Saturday, October 28th, 2017

Lazarus demonstrates the difficulty, if not impossibility, of telling an anti-tech, anti-futurist, anti-inherited-wealth dystopic story in a visual medium:

It exemplifies a revised (rebooted?) version of François Truffaut’s maxim about the conundrum of antiwar war movies: they are too exciting and filled with triumph to convince the audience of war’s inhumanity.

Like the 1980s British comic Judge Dredd or the Hunger Games movies, the very nature of visually representing a dystopia compounds the problem, because the aesthetic requirements of the genre mask its political urgency. The ruling class, no matter how vile, will simply look cooler than the ruled. Exclusively textual depictions of dystopias like Yevgeny Zamyatin’s We allow appropriately wary minds to create fittingly forbidding images. We don’t have the same freedom with comics, movies, TV, or video games.

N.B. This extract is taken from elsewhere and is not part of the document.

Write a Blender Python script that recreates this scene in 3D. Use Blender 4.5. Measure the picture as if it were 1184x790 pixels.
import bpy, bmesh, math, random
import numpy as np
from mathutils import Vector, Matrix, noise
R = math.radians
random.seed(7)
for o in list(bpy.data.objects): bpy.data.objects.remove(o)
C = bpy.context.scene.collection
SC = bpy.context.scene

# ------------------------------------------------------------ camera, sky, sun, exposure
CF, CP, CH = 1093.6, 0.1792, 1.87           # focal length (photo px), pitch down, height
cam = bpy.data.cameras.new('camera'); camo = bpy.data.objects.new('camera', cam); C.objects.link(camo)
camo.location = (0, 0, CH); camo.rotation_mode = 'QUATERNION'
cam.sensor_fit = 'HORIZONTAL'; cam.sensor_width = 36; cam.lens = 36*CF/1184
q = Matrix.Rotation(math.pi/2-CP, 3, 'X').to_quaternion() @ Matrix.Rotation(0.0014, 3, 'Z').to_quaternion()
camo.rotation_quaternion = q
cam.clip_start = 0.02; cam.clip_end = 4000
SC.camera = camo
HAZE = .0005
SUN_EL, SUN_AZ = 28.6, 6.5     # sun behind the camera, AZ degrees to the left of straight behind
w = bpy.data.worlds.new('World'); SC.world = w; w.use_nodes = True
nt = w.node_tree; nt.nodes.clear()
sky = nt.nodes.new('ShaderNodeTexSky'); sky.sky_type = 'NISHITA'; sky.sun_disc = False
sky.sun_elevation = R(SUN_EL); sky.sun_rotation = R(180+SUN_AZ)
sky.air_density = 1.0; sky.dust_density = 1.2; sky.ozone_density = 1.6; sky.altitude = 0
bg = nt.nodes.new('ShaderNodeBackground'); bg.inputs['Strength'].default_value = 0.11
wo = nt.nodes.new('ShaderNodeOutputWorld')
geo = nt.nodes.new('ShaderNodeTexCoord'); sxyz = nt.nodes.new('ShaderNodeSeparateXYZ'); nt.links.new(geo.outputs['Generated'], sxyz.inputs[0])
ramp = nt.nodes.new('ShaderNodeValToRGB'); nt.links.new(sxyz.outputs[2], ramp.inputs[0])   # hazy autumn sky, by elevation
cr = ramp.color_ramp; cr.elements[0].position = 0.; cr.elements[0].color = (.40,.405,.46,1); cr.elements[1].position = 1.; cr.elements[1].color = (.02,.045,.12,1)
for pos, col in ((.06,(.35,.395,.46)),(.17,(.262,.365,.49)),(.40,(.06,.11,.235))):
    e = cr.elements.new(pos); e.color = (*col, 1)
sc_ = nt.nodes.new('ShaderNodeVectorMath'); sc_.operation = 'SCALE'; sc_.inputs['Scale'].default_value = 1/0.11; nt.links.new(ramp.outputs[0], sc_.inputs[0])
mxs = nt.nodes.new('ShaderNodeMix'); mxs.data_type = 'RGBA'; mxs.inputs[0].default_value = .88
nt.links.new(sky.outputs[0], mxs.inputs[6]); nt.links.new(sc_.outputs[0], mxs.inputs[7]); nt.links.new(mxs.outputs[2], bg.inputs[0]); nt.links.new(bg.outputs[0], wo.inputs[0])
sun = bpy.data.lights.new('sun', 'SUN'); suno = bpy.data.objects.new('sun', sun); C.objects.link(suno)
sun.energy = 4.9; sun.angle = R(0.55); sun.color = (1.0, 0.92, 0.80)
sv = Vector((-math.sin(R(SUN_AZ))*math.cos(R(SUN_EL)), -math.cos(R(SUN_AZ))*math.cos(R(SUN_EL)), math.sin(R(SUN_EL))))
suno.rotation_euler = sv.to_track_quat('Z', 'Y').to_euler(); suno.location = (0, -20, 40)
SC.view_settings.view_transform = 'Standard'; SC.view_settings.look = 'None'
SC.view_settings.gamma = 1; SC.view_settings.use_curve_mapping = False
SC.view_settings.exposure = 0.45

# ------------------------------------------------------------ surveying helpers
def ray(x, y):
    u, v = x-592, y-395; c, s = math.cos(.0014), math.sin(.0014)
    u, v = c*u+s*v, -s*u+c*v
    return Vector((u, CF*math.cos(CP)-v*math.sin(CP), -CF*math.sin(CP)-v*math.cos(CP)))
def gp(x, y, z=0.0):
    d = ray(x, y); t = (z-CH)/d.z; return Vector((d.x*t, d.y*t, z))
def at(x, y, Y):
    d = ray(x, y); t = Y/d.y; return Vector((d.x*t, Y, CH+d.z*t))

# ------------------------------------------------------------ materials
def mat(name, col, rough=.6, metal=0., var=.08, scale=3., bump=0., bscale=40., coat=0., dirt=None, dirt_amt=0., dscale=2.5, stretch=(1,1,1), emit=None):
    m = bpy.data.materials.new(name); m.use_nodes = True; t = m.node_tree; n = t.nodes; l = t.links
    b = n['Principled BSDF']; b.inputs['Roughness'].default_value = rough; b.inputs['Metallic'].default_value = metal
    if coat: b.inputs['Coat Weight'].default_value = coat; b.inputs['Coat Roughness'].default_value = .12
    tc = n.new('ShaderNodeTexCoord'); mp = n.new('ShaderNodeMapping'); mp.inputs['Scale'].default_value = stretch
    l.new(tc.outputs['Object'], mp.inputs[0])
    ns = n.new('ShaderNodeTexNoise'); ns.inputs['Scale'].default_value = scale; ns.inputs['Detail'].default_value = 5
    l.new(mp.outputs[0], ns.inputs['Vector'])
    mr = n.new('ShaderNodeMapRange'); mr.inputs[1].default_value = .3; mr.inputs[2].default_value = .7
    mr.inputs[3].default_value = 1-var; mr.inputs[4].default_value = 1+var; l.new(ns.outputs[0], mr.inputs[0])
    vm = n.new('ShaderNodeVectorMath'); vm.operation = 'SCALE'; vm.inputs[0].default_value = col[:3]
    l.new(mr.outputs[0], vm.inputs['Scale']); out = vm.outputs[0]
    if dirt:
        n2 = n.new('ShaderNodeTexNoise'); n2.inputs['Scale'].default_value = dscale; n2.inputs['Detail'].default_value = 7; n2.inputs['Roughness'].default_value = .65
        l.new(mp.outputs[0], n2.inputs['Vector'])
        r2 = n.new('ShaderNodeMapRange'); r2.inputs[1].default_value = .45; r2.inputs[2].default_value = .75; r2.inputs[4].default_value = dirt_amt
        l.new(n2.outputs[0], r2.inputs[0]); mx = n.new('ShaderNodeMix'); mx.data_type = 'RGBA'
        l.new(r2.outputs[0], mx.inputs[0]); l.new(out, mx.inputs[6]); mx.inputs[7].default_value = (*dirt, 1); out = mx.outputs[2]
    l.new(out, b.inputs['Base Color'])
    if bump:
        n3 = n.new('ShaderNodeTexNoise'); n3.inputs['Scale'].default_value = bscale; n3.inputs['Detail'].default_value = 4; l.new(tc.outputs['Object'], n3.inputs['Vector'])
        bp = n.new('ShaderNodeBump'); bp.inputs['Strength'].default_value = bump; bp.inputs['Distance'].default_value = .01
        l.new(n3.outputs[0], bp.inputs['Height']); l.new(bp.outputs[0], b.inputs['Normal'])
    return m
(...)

You can approach the series completely in sync with its political commitments, but when Forever Carlyle shakes off a grizzly rifle shot to the ribs and vaults over a tank like a super-powered Simone Biles, your politics may go dormant for a second or four. This tension makes for good entertainment — which Lazarus is — but can Lazarus’s creators really say they’re offering an earnest warning about neo-feudalism when the series makes the body armor look so good?

I don’t blame Rucka and Lark. The difficulty is baked into the genre. It’s extremely hard to guess what a truly political dystopia might look like. Typically, when an underclass triumphs against the existing order the story ends. There’s no blueprint for what comes next. And all too often, in life and in art, what comes after dystopia is more dystopia.